Image: It’s interesting that as you located these forms on canvas, they started to combine in ways that signaled human presence. Some theorists postulate that religion itself originated out of our predisposition to find meaningful human presence in the world around us, from a shape on the horizon to a rock or tree in front of us, and that we then began to attribute powers to those forms.
DD: A semicircle mouth structure and two eyes are all you really need to create a humanlike presence, even when the other elements are completely abstract. People often ask if my figures are humans, and I say they could be, but they don’t have to be.
Image: Can you describe your studio practice? Philip Guston once said that when he went into the studio to paint, all sorts of people were present-earlier painters, the old masters with whom he felt in dialogue-and then eventually, he said, everyone leaves. If you’re really lucky, even yourself. Do you identify with that feeling of surrender?
DD: It’s a constant battle in the studio between control and surrender. In the past, so much of my life was about controlling every aspect or situation. In the studio, there is so much of the process that you do control: mixing the paints, building your maquettes, doing your lighting. But the moment you start painting, you have to accept that it’s never going to be as you intend. And then you have that moment of surrender, this understanding that a painting can be more life-driven than you could ever imagine. I have to surrender more and more every single day.

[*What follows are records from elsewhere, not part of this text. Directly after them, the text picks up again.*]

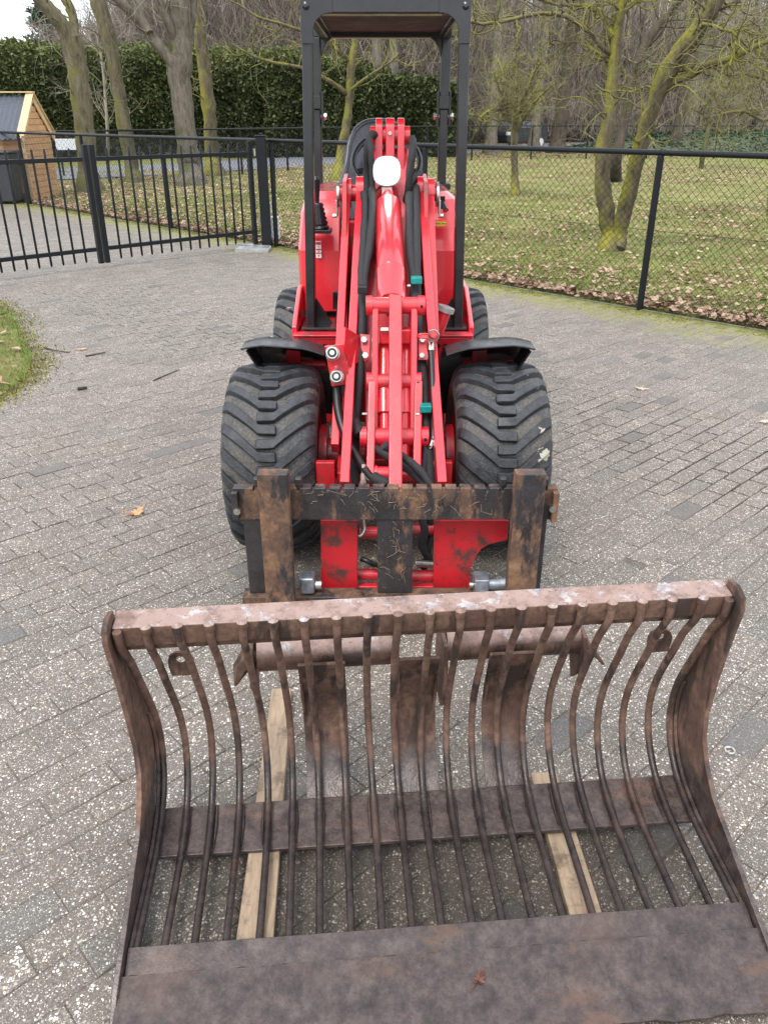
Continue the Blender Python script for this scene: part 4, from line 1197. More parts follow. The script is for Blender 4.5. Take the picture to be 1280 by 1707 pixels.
def twigs(n, x0, x1, y0, y1, z0, z1, L, r, upw=0.9, zf=None):
    x = fr.uniform(x0, x1, n); y = fr.uniform(y0, y1, n); z = z0+(z1-z0)*fr.random(n)
    if zf is not None: z = z*zf(x)
    p = np.column_stack([x, y, z])
    d = np.column_stack([fr.normal(0,0.5,n), fr.normal(0,0.4,n), fr.normal(upw,0.45,n)]); d /= np.linalg.norm(d,axis=1)[:,None]
    l = L*(0.5+fr.random(n))
    q = p+d*l[:,None]
    d2 = d+fr.normal(0,0.35,(n,3)); q2 = q+d2/np.linalg.norm(d2,axis=1)[:,None]*l[:,None]*0.8
    if x0 < -20:
        a_ = x/y; k_ = ~(((a_ < -0.362) & (q[:,2] > 3.7)) | ((a_ < -0.295) & (q[:,2] > 6.0)))
        p = p[k_]; q = q[k_]; q2 = q2[k_]; d = d[k_]; l = l[k_]; n = len(p)
    P0.append(p);P1.append(q);R0.append(np.full(n,r));R1.append(np.full(n,r*0.7))
    P0.append(q);P1.append(q2);R0.append(np.full(n,r*0.7));R1.append(np.full(n,r*0.3))
    for kk in range(2):
        m_ = p+(q-p)*fr.random((n,1)); d3 = d+fr.normal(0,0.7,(n,3)); q3 = m_+d3/np.linalg.norm(d3,axis=1)[:,None]*l[:,None]*0.7
        P0.append(m_);P1.append(q3);R0.append(np.full(n,r*0.55));R1.append(np.full(n,r*0.25))
twigs(15000, -3, 42, 60, 84, 0, 9.5, 1.8, 0.020)
twigs(3000, 0, 38, 58, 66, 0, 2.2, 1.2, 0.015)
twigs(19000, -23, 6, 44, 62, 1.6, 7.4, 1.5, 0.018, zf=lambda x: np.where(x < -19.5, 0.30, np.clip(0.62+0.06*(x+19.5), 0.42, 1.25)))
V, F = frustums(np.concatenate(P0), np.concatenate(P1), np.concatenate(R0), np.concatenate(R1), 3)
tag(fast_mesh('brushwood', V, F, M['brush']), 'grey brown haze of bare twigs above the hedge and between the far trunks', 'wood', kind='stuff')

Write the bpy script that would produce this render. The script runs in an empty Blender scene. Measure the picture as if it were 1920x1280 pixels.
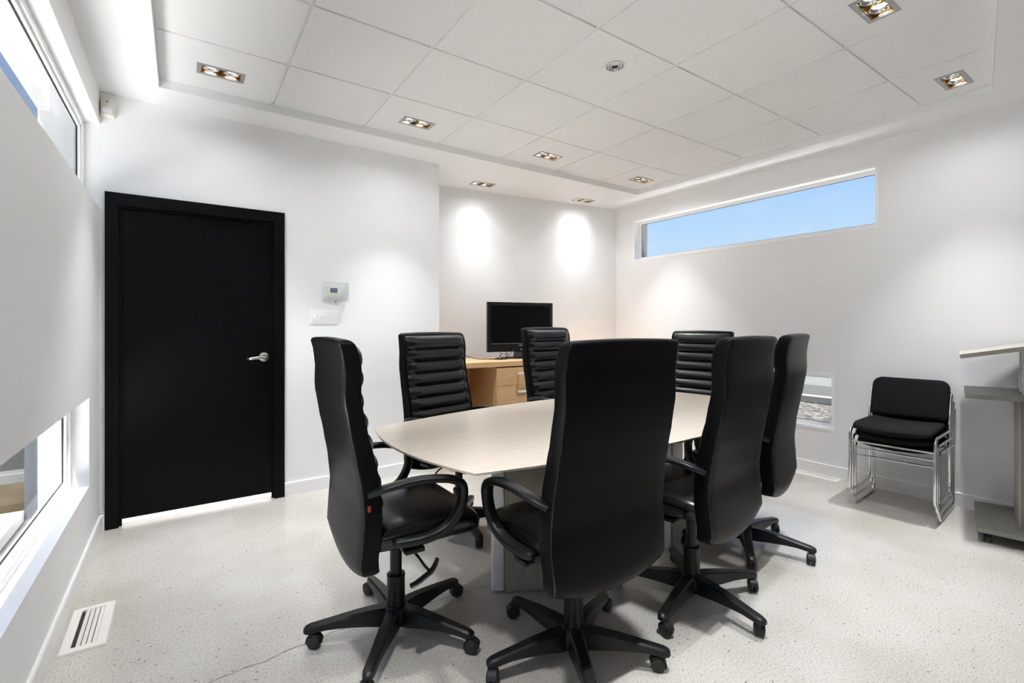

Image: I think there’s a tendency for people, especially art writers, to assume that the final form of a painting is an accurate reflection of the way it came into being. So when one looks at a Jackson Pollock, for example, the work reflects the action of creation. But even though you create forms that are quite substantial and solid, when you describe your process, there’s a sense of indeterminacy and responsiveness behind their evolution. There’s an undercurrent of instability, and an honesty in that.
DD: I think when you try to maintain a certain level of control, it will always fail, over and over again. Not being from a traditional art background, I have a flexibility of understanding. I’m comfortable going between “I know what I’m doing” and “I don’t know what I’m doing.”
Image: You’re self-taught. Perhaps because of that, there is a real freshness in how you’re reaching back to old masters.
DD: A lot of my portrait-type works were inspired by Dutch and Flemish masters. Those painters were often connected to the figures they painted, patrons and rulers who could be really capricious, corrupt, or violent. There can be an element of complicity, of art fostering trust or creating illusions. Those images carry a lot of weight, and maybe we should think about replacing some of that iconography.
Image: In a way, you’re creating new icons for us to put our faith in-but not idols.
DD: The figures are never meant to be all-powerful. I hope there’s a humility that undercuts and erodes any other impulse. You can speak about what you see and what you believe. I can speak about what I see and believe. And the painting is a third party. It doesn’t create tension between us.